Your statement about addition and multiplication is not quite right; you only get an isomorphism between $(\mathbb{R}, +)$ and $(\mathbb{R}_{+}, \times)$ (where the subscript denotes taking positive reals). However, it is true that addition and multiplication are locally isomorphic in a suitable sense.

Are all commutative, associative operations on the reals isomorphic to addition in a similar way?

As stated, since you haven't asked for compatibility with any other structure on the reals, you are just asking for commutative monoids with the same cardinality as the reals. There is an enormous diversity of such things, even if we restrict further to abelian groups (which means requiring inverses); as a random example, any countable product $\prod_{i=1}^{\infty} A_i$ of at-most-countable but nontrivial abelian groups has the same cardinality as the reals, for example $\prod_{i=1}^{\infty} \mathbb{Z}$, but such a group is isomorphic to the reals as an abstract group iff each $A_i$ is an at-most-countable-dimensional $\mathbb{Q}$-vector space.

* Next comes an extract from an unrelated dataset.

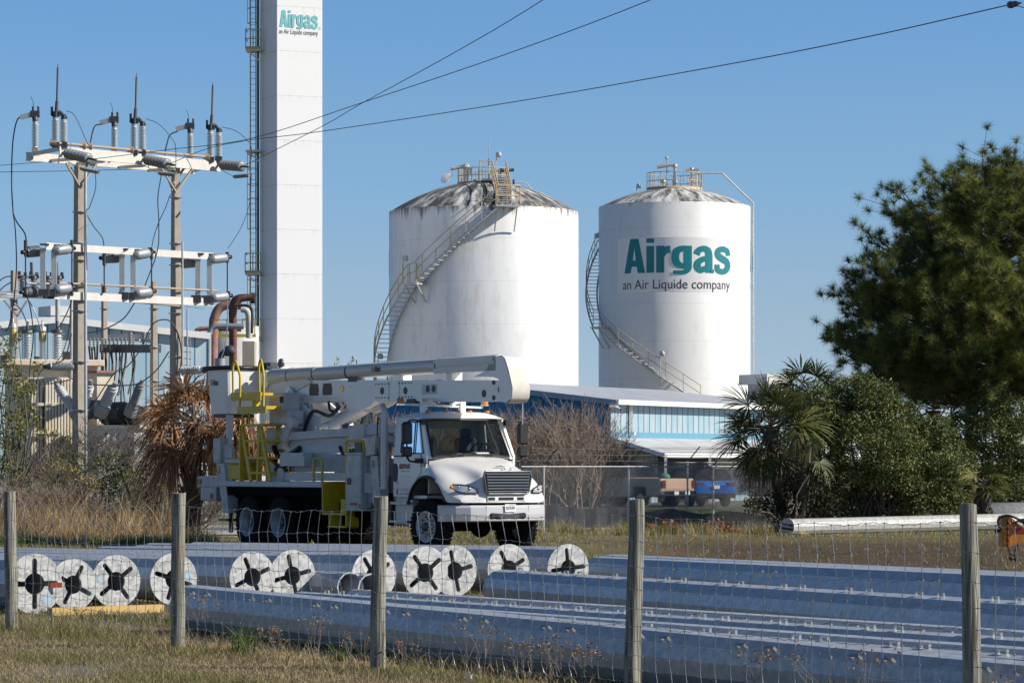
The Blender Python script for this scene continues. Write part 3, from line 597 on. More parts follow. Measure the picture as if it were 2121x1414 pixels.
# steam from the vent
sm_m = bpy.data.materials.new('steam'); sm_m.use_nodes = True; t = sm_m.node_tree; t.nodes.clear()
o_ = t.nodes.new('ShaderNodeOutputMaterial'); pv = t.nodes.new('ShaderNodeVolumePrincipled'); pv.inputs['Color'].default_value = (1, 1, 1, 1)
nn = t.nodes.new('ShaderNodeTexNoise'); nn.inputs['Scale'].default_value = 3.5; nn.inputs['Detail'].default_value = 4; gg = t.nodes.new('ShaderNodeNewGeometry'); t.links.new(gg.outputs['Position'], nn.inputs[0])
rr = t.nodes.new('ShaderNodeValToRGB'); rr.color_ramp.elements[0].position = .36; rr.color_ramp.elements[1].position = .62; t.links.new(nn.outputs[0], rr.inputs[0])
mu = t.nodes.new('ShaderNodeMath'); mu.operation = 'MULTIPLY'; mu.inputs[1].default_value = 9; t.links.new(rr.outputs[0], mu.inputs[0]); t.links.new(mu.outputs[0], pv.inputs['Density']); t.links.new(pv.outputs[0], o_.inputs['Volume'])
b = MB(); b.tube(spline([P(936, 349, Y1 - .6), P(934, 358, Y1 - .6), P(925, 368, Y1 - .6), P(914, 378, Y1 - .6)], 5), [.03, .06, .09, .12, .14, .17, .2, .22, .23, .25, .27, .28, .27, .22, .15, .05], 12)
tag(b.build('steam', sm_m), 'small white puff of vapour drifting from the tank vent', 'steam', None, 'stuff')

# ---- right tank
Y2 = 215.0; s2 = Y2 / FPX; c2x = (1397 - 1060.5) * s2; R2 = 157 * s2; z2 = EYE + (HZ - 430) * s2
tk2 = empty('storage_tank', (c2x, Y2, 0), 0, 'white storage tank with large teal lettering on its front', 'storage tank')
b = MB(); b.lathe([(0, R2), (z2, R2), (z2 + .03, R2 - .02)], (c2x, Y2, 0), (0, 0, 1), 128, True, False); b.build('shell', tank_shell('tank_shell_b', 0, 0, (c2x - 5, c2x + 1), z2 + .5), tk2)
b = MB(); dome(b, c2x, Y2, R2 - .01, z2, 1.25); b.build('dome', tank_roof('tank_dome_b', c2x, Y2, .41), tk2)
ring_rail(tk2, c2x, Y2, 1.75, h_edge(1.75, z2, R2, 1.25) - .02)
b = MB(); b.lathe([(0, 1.78), (.28, 1.78), (.3, 1.0)], (c2x, Y2, h_edge(1.78, z2, R2, 1.25) - .12), (0, 0, 1), 40); b.build('crown_ring', M['tan_rail'], tk2)
build_stair(tk2, c2x, Y2, R2, [(14 * dg, yz(836, Y2)), (-60 * dg, yz(682, Y2)), (-68 * dg, yz(680, Y2)), (-88 * dg, yz(618, Y2)), (-125 * dg, yz(500, Y2)), (-150 * dg, yz(430, Y2))], w=.7)
lamp_post(tk2, P(1367, 798, Y2 - R2 - .6), 2.1); lamp_post(tk2, P(1232, 530, Y2), 1.4)
b = MB(); a = -64 * dg; c = cyl_pt(c2x, Y2, R2 + .5, a, yz(681, Y2)); rad = Vector((math.sin(a), -math.cos(a), 0)); tg = Vector((math.cos(a), math.sin(a), 0)); Mx = Matrix(((rad.x, tg.x, 0, c.x), (rad.y, tg.y, 0, c.y), (0, 0, 1, c.z), (0, 0, 0, 1)))
b.box(-.45, .45, -.5, .5, -.05, .04, Mx)
for q in (-.4, .45): b.tube([Mx @ Vector((.4, q, 0)), Mx @ Vector((-.42, q, -1.3))], .05, 5)
b.build('middle_landing', M['steel'], tk2)
b = MB()
zt = lambda px, py: P(px, py, Y2 - 1)
b.tube([zt(1398, 385), zt(1398, 345)], .1, 8); b.lathe([(0, .17), (.2, .17)], zt(1398, 378), (0, 0, 1), 10); b.sphere(zt(1398, 344), .17)
b.tube([zt(1403, 342), zt(1385, 342), zt(1361, 346)], [.08, .12, .13], 8)
b.tube([zt(1433, 386), zt(1433, 352)], .1, 8); b.lathe([(0, .16), (.2, .16)], zt(1433, 374), (0, 0, 1), 10); b.tube([zt(1420, 353), zt(1447, 351)], .13, 8); b.sphere(zt(1433, 351), .15)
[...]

However, we can get a positive result by requiring continuity.

Proposition: Every continuous abelian group structure on $\mathbb{R}$ (with its usual topology) is continuously isomorphic to addition.

This came up recently on MathOverflow. It follows from Gleason-Montgomery-Zippin's solution to Hilbert's fifth problem, which is almost certainly overkill; probably it follows from an easier and known structure theorem for locally compact (Hausdorff) abelian groups but I couldn't quite finish the argument. Maybe it can also be done "by hand."

(Edit: This is overkill, as expected. There is a totally elementary argument that a topological group (not necessarily abelian!) homeomorphic to $\mathbb{R}$ must be isomorphic to $(\mathbb{R}, +)$; see this math.SE question.)

If you further require smoothness then the proof is easier and can probably be done "by hand" more easily; abstractly, $\mathbb{R}$ is the unique $1$-dimensional Lie algebra and hence the unique $1$-dimensional simply connected Lie group, so:

Corollary: Any smooth abelian group structure on $\mathbb{R}$ is smoothly isomorphic to addition.

A related result you may be interested in is the classification of $1$-dimensional formal group laws; over a $\mathbb{Q}$-algebra, and in particular over $\mathbb{R}$, they are all isomorphic to the additive formal group law.

A question I don't know the answer to is whether it suffices to require measurability; that is, I don't know whether a measurable abelian group structure on $\mathbb{R}$ (with the Borel $\sigma$-algebra, say) is measurably isomorphic to addition.